Los colombianos hemos visto desfilar a todos nuestros grandes enemigos, hacia la cárcel o el cementerio, en las últimas dos décadas. Primero fue el cartel de Medellín en pleno. Luego, el de Cali y, hasta hace poco, han estado haciéndolo los capos del norte del Valle. Por su parte, los ‘paras’ –los que no asesinaron ellos mismos– están tras las rejas y ya no meten miedo. En todos los casos, es el empoderamiento de las instituciones y las gentes lo que termina doblegando hasta al peor de los demonios.
Con las guerrillas la historia no podía ser distinta. El país les ha doblado la cerviz muchas veces ofreciéndoles impunes reinserciones que el Eln y las Farc han rechazado con insolencia y cinismo. Por eso, las mayorías hemos otorgado el mandato constitucional de derrotarlas por la vía militar, pues no creemos en el mito fundacional de las guerrillas, en ese cuento de que son invencibles gracias al apoyo popular o a las dificultades que ofrece la geografía. Esas disquisiciones solo han tenido por objeto ocultar la falta de voluntad política que ha habido en las altas esferas.

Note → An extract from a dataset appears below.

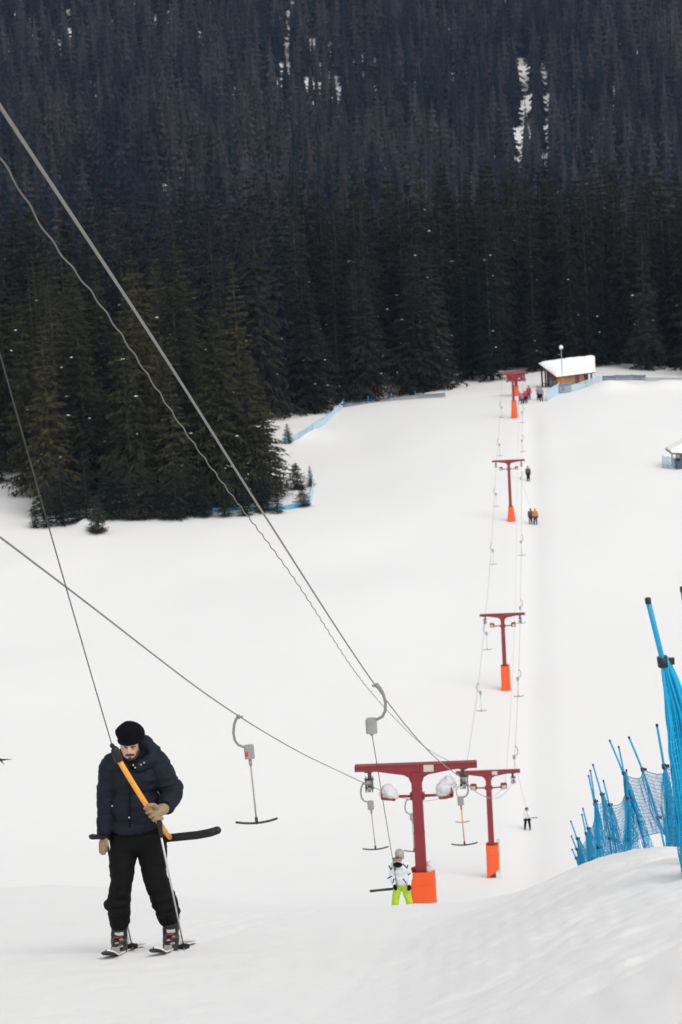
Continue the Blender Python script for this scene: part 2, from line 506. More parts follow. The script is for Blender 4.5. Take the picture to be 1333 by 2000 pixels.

El presidente Uribe sacó a las Fuerzas Armadas de su eterno acuartelamiento desde el primer día de su administración y los resultados se vieron de inmediato, con muchísima mayor trascendencia que el mero hecho de despejar las carreteras «para que los ricos volvieran a sus fincas», como alguien llegó a decir. Bajaron dramáticamente todos los índices de violencia y eso mejoró la confianza inversionista. De ser un país en tránsito a «Estado fallido», pasamos «del miedo a la esperanza», si se me permite robar el eslogan que usó el ex alcalde Fajardo en Medellín.
Uribe persistió en su tesis de combatir a las guerrillas aun en su terreno, «… ir a las selvas a esculcarles las madrigueras». Antes, las tropas hacían operativos de una o dos semanas en zonas guerrilleras y se iban sin ningún éxito. Uribe sostuvo operativos durante meses y se empezaron a ver avances con las desmovilizaciones, la caída de mandos medios y los problemas financieros, logísticos y de comunicaciones de los frentes guerrilleros. Hubo otros éxitos de mayor resonancia, como las capturas de ‘Trinidad’, ‘Sonia’ y Rodrigo Granda, pero aparecían como hechos aislados.
Muchos seguían dudando de acciones como el Plan Patriota, pero Uribe persistió. Cada vez eran más evidentes los avances hasta que, desde los albores del 2007, los fracasos de las Farc empezaron a ser contundentes y repetitivos y se desencadenó un efecto dominó. Se les volaron Araújo y Pinchao; fue abatido alias ‘JJ’; recibieron condena mundial por asesinar a los diputados del Valle; ‘Carlos Losada’ fue herido en su propio campamento y confiscados su computador y el diario de la holandesa; fueron abatidos ‘Acacio’ y ‘Martín Caballero’, y sus frentes se desmoronaron; fueron capturados los correos humanos; fracasaron en el intento de ‘recuperar’ a Emmanuel y se evidenció su mendacidad patológica; el mundo entero les gritó ‘No más’ el 4F; cayeron ‘Doris Adriana’ y el histórico ‘Martín Sombra’ y ahora, abatido, ‘Raúl Reyes’, el número dos de la organización. Y lo más importante: no han tenido arrestos para emprender la ofensiva que ‘Marulanda’ anunció en diciembre.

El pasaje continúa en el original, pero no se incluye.